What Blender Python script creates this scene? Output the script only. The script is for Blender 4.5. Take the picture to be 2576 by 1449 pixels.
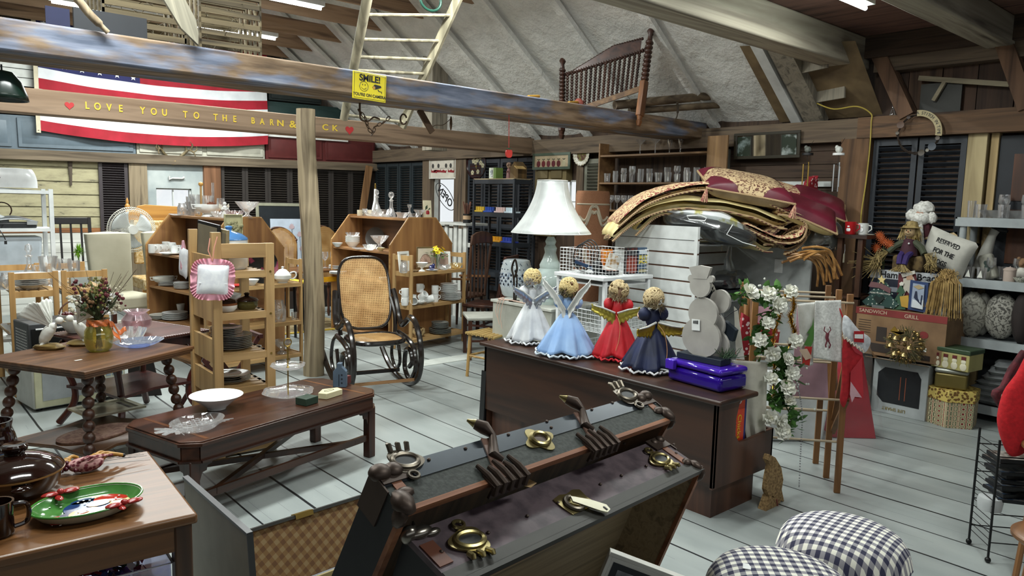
import bpy, math, random
from mathutils import Vector, Matrix
R=math.radians; PI=math.pi; sin=math.sin; cos=math.cos
random.seed(7)
S=bpy.context.scene; COL=S.collection
for o in list(bpy.data.objects): bpy.data.objects.remove(o)
# ---------------------------------------------------------------- camera
FPX=1869.6; HC=1.65
_y,_p,_r=R(41.37),R(6.648),R(1.385)
CF=Vector((sin(_y)*cos(_p),cos(_y)*cos(_p),-sin(_p)))
_a=Vector((cos(_y),-sin(_y),0)); _u=_a.cross(CF)
CR=_a*cos(_r)+_u*sin(_r); CU=-_a*sin(_r)+_u*cos(_r)
cd=bpy.data.cameras.new('camera'); cam=bpy.data.objects.new('camera',cd); COL.objects.link(cam)
cam.matrix_world=Matrix(((CR.x,CU.x,-CF.x,0),(CR.y,CU.y,-CF.y,0),(CR.z,CU.z,-CF.z,HC),(0,0,0,1)))
cd.sensor_width=36; cd.lens=36*FPX/2576; cd.clip_start=.05; cd.clip_end=100
S.camera=cam
# a measured photo pixel turned into the real spot on a known surface (floor, table top, wall)
def _ray(x,y): return CF+CR*((x-1288)/FPX)-CU*((y-724.5)/FPX)
def at(x,y,z=0.0): d=_ray(x,y); return Vector((0,0,HC))+d*((z-HC)/d.z)
def atX(x,y,v): d=_ray(x,y); return Vector((0,0,HC))+d*(v/d.x)
def atY(x,y,v): d=_ray(x,y); return Vector((0,0,HC))+d*(v/d.y)
# ---------------------------------------------------------------- world, exposure
vs=S.view_settings; vs.view_transform='Standard'; vs.look='None'; vs.gamma=1; vs.use_curve_mapping=False
vs.exposure=0.0
W=bpy.data.worlds.new('world'); S.world=W; W.use_nodes=True
bg=W.node_tree.nodes['Background']; bg.inputs[0].default_value=(.92,.97,1,1); bg.inputs[1].default_value=1.05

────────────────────

- [Aim of the exercise]:
Transcribe the whole listing exactly. Pictures are excluded.

- [Response]:
What Blender Python script creates this scene? Output the script only. The script is for Blender 4.5. Take the picture to be 2576 by 1449 pixels.
import bpy, math, random
from mathutils import Vector, Matrix
R=math.radians; PI=math.pi; sin=math.sin; cos=math.cos
random.seed(7)
S=bpy.context.scene; COL=S.collection
for o in list(bpy.data.objects): bpy.data.objects.remove(o)
# ---------------------------------------------------------------- camera
FPX=1869.6; HC=1.65
_y,_p,_r=R(41.37),R(6.648),R(1.385)
CF=Vector((sin(_y)*cos(_p),cos(_y)*cos(_p),-sin(_p)))
_a=Vector((cos(_y),-sin(_y),0)); _u=_a.cross(CF)
CR=_a*cos(_r)+_u*sin(_r); CU=-_a*sin(_r)+_u*cos(_r)
cd=bpy.data.cameras.new('camera'); cam=bpy.data.objects.new('camera',cd); COL.objects.link(cam)
cam.matrix_world=Matrix(((CR.x,CU.x,-CF.x,0),(CR.y,CU.y,-CF.y,0),(CR.z,CU.z,-CF.z,HC),(0,0,0,1)))
cd.sensor_width=36; cd.lens=36*FPX/2576; cd.clip_start=.05; cd.clip_end=100
S.camera=cam
# a measured photo pixel turned into the real spot on a known surface (floor, table top, wall)
def _ray(x,y): return CF+CR*((x-1288)/FPX)-CU*((y-724.5)/FPX)
def at(x,y,z=0.0): d=_ray(x,y); return Vector((0,0,HC))+d*((z-HC)/d.z)
def atX(x,y,v): d=_ray(x,y); return Vector((0,0,HC))+d*(v/d.x)
def atY(x,y,v): d=_ray(x,y); return Vector((0,0,HC))+d*(v/d.y)
# ---------------------------------------------------------------- world, exposure
vs=S.view_settings; vs.view_transform='Standard'; vs.look='None'; vs.gamma=1; vs.use_curve_mapping=False
vs.exposure=0.0
W=bpy.data.worlds.new('world'); S.world=W; W.use_nodes=True
bg=W.node_tree.nodes['Background']; bg.inputs[0].default_value=(.92,.97,1,1); bg.inputs[1].default_value=1.05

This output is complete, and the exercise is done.